Another highlight among the many reasons for me to celebrate at this time of Matariki is the upcoming launch of Chellie’s phenomenal new book: ‘The Catalyst’s Way: A Handbook for people who want to help change the world’. This book and the accompanying workshop are the product of Chellie’s role as 2022 Leader-in-Residence with the Atlantic Institute, in collaboration with the Rhodes Trust, Oxford University (UK). Chellie is at Oxford University this week launching the book and workshop to an audience of Atlantic Fellows that have gathered in person from around the world.
Plans and Wishes
The EGOS paper and ‘The Catalyst’s Way’ book provides unique insight and guidance that can help fulfil the potential expressed by the IDGs (Inner Development Goals) initiative, that inner development “is the greatest possible accelerator to reach the Sustainable Development Goals and create a prosperous future for all humanity”.
Unfortunately, many fund managers and businesses, even some regarded as being at the forefront of ethical investment internationally, are yet to embrace the potential of the IDGs. The ethical investment question being asked increasingly is ‘How is your BUSINESS creating positive, sustainable change?’ One of my Matariki wishes is that this question is put to every business, and is also accompanied by another essential question ‘How are your PEOPLE being supported and developed to create positive, sustainable change?’.
I’ve been thrilled this past year to see the quantity and quality of demand for Chellie’s leadership training and development and the impact her work is having locally and internationally. This gives me more hope that the awakening of consciousness and redirection of capital needed for a sustainable future will happen in time. This hope is supported by many impact-filled developments in the ethical investment field and the ever-increasing demand for more ethical investment.

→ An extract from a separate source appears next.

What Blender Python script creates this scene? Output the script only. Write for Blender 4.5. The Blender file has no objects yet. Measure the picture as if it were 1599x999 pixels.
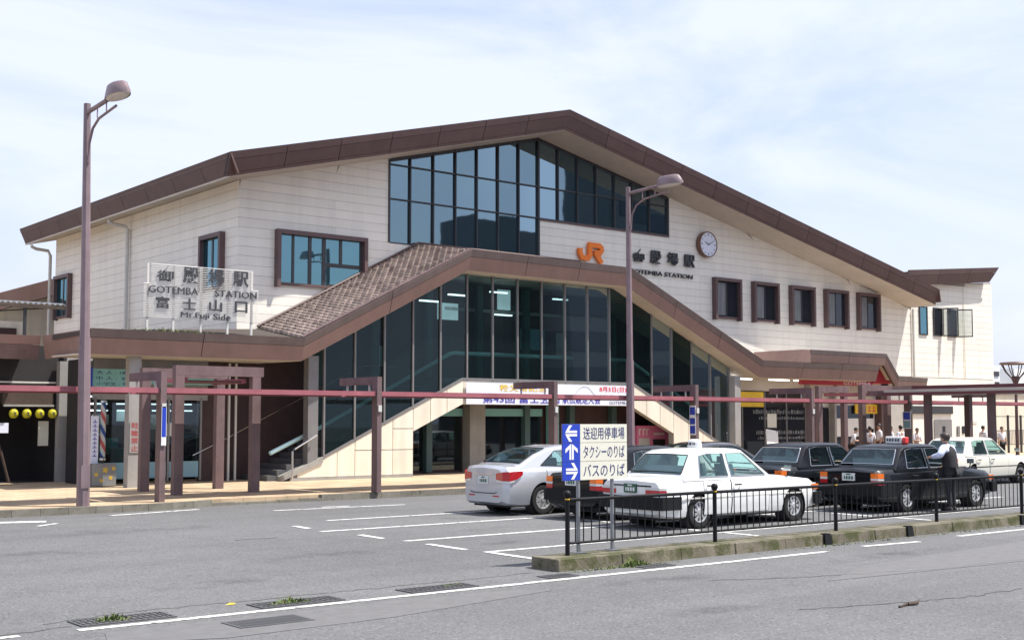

As I wish upon the Matariki star cluster, I think of USA Law Professor, author and environmental advocate Gus Speth, who in the IDGs film calls for “a spiritual and cultural transformation” to achieve the United Nations SDGs (Sustainable Development Goals) vision of shared prosperity in a sustainable world— a world where all people can live productive, vibrant and peaceful lives on a healthy planet. This was the vision of Jane Marsden and Hazel Henderson. If you share that vision, please be in touch so we can explore how we might journey together to create a sustainable legacy.
Very best wishes for your Matariki – may it be an enriching time of remembrance, along with celebration and planning for the future.
The last words go to Professor Rangiānehu Mātāmua who concludes his book ‘Matariki: The Star of the Year’ with:
…Matariki is more than a cluster of stars that marks the changing of the season and the winter solstice. It is more than an environmental indicator that predicts the new season’s growth, and it is more than a symbol of unity, togetherness, and hope. Matariki is greater than its connection to new life and its remembrance of the deceased. Matariki transcends boundary, religion, political agenda and even race. Matariki has different meanings for different people and in a new age, it has become a marker, not only of culture, but also of national identity.
The eyes of the god Tāwhirimātea, were thrown into the sky in a spiteful fit of anger and a sorrow-filled act of love. These stars served a purpose for the ancestors of the Māori, and in this modern society they have been revived, taking on new meaning for a new generation. Perhaps the future of Matariki is best portrayed in the following proverb: ‘Matariki ki tua o ngā whetū’; Matariki of endless possibilities’.